## [TASK]
Transcribe the listing below from its opening line up to and including the line that contains "COL = scene.collection"; reproduce nothing else.

## [INFORMATION PROVIDED]
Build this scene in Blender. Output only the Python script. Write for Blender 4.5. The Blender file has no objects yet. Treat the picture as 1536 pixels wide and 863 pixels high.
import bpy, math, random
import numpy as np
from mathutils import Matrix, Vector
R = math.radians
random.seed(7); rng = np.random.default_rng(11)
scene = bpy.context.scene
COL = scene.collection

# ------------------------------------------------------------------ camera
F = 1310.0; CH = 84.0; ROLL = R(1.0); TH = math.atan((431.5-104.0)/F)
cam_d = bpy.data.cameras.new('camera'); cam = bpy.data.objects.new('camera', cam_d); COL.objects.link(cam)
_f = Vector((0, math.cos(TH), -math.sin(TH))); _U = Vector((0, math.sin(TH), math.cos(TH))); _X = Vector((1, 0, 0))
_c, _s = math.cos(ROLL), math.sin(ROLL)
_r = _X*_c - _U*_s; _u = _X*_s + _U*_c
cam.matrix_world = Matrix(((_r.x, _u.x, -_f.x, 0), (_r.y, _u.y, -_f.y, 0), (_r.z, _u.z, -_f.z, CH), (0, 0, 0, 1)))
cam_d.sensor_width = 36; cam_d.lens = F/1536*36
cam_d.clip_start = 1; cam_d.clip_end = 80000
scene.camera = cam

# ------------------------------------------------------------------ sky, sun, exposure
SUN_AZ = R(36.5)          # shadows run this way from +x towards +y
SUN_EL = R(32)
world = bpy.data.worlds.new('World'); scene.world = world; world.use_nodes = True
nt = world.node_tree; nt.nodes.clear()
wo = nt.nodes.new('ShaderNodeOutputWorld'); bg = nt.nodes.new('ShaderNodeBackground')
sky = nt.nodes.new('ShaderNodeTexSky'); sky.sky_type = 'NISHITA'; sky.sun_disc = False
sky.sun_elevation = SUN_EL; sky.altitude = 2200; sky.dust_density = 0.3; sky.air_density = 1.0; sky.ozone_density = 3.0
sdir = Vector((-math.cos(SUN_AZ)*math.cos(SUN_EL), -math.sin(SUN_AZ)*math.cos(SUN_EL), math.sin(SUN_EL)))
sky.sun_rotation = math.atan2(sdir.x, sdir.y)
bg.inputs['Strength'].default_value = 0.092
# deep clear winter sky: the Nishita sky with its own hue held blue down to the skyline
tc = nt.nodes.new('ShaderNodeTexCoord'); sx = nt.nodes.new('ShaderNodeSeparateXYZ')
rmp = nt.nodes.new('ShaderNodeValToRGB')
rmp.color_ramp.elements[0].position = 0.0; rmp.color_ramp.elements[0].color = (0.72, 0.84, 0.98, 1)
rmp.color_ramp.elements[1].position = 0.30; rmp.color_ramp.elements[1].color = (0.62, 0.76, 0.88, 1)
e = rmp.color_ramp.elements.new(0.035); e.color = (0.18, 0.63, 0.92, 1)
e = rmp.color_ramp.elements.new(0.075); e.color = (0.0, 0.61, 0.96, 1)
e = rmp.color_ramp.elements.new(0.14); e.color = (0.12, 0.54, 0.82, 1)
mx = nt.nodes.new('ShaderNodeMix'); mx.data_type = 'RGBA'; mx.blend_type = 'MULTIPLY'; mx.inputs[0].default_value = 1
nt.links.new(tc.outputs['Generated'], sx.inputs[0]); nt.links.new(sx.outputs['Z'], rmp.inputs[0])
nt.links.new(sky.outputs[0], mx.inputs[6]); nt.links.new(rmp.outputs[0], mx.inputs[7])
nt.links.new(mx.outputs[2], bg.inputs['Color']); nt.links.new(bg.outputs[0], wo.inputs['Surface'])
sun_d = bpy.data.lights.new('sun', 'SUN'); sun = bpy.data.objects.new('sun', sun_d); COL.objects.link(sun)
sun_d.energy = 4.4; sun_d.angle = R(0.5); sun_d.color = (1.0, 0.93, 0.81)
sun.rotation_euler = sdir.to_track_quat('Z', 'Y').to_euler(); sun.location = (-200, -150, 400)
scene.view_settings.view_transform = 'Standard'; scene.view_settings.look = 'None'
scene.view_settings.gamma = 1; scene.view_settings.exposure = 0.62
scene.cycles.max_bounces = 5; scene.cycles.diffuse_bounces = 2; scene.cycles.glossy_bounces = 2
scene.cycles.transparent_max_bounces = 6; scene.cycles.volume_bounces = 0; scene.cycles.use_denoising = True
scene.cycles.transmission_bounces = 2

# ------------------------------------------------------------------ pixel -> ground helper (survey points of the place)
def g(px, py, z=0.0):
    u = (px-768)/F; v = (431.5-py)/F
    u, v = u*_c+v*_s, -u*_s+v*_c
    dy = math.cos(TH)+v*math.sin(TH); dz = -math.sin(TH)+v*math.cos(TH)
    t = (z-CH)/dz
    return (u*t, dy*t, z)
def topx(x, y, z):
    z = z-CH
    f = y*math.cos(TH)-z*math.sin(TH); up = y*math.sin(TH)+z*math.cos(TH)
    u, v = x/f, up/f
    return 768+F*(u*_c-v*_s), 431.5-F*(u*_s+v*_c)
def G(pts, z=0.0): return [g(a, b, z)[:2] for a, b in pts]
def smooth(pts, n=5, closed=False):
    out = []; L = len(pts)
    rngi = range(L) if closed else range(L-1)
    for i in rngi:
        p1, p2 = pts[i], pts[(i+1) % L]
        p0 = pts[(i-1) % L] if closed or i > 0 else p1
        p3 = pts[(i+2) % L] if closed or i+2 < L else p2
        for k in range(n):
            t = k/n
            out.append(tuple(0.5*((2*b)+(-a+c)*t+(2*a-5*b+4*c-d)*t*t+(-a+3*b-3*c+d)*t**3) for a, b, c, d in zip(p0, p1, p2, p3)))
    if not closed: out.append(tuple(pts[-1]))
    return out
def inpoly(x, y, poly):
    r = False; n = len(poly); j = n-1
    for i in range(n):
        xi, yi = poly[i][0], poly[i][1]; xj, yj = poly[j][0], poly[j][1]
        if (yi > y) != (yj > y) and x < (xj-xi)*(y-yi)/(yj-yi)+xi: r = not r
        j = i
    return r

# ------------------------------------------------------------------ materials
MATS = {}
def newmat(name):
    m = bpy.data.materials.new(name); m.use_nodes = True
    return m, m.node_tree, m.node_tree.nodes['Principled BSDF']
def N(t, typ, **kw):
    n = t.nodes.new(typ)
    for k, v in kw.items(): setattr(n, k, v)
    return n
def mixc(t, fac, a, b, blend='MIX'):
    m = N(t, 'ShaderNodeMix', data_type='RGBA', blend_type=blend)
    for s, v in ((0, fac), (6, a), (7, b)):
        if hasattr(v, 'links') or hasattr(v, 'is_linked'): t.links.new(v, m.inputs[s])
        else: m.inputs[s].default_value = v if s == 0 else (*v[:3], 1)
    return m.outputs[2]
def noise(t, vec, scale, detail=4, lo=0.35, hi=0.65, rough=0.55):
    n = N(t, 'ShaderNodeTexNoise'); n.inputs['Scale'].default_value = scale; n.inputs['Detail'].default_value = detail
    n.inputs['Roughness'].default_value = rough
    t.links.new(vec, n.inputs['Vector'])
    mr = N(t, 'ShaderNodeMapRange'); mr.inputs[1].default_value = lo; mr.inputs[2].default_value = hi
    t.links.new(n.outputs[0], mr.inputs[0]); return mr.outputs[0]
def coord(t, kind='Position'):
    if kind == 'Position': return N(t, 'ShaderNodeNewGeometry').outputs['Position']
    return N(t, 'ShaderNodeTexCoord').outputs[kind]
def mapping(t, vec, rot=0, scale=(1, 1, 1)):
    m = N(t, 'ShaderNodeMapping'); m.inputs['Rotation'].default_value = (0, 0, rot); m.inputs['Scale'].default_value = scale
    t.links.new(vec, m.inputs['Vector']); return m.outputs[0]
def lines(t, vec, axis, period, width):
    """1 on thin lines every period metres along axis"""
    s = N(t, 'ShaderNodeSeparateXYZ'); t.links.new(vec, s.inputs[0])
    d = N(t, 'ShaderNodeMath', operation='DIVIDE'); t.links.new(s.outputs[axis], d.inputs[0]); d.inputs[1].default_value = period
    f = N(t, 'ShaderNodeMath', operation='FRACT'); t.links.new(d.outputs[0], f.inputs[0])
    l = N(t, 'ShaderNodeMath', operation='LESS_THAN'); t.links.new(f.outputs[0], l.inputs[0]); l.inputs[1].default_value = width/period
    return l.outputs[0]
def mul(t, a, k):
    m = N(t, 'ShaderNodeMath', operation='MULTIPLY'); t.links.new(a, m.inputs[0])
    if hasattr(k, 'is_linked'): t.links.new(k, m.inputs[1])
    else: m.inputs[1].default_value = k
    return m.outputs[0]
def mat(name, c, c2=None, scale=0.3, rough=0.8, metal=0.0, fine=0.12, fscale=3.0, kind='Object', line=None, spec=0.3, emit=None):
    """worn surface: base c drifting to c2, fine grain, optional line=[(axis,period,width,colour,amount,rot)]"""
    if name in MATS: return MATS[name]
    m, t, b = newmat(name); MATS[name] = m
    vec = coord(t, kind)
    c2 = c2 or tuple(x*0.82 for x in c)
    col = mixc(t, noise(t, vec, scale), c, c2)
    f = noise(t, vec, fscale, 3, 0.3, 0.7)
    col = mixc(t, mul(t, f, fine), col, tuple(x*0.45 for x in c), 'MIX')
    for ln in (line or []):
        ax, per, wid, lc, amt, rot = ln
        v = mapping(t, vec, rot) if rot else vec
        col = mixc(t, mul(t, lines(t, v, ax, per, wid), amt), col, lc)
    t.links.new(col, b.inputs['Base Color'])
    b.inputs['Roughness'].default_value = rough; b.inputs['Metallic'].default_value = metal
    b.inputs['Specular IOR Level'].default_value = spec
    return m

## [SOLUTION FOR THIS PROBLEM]
Build this scene in Blender. Output only the Python script. Write for Blender 4.5. The Blender file has no objects yet. Treat the picture as 1536 pixels wide and 863 pixels high.
import bpy, math, random
import numpy as np
from mathutils import Matrix, Vector
R = math.radians
random.seed(7); rng = np.random.default_rng(11)
scene = bpy.context.scene
COL = scene.collection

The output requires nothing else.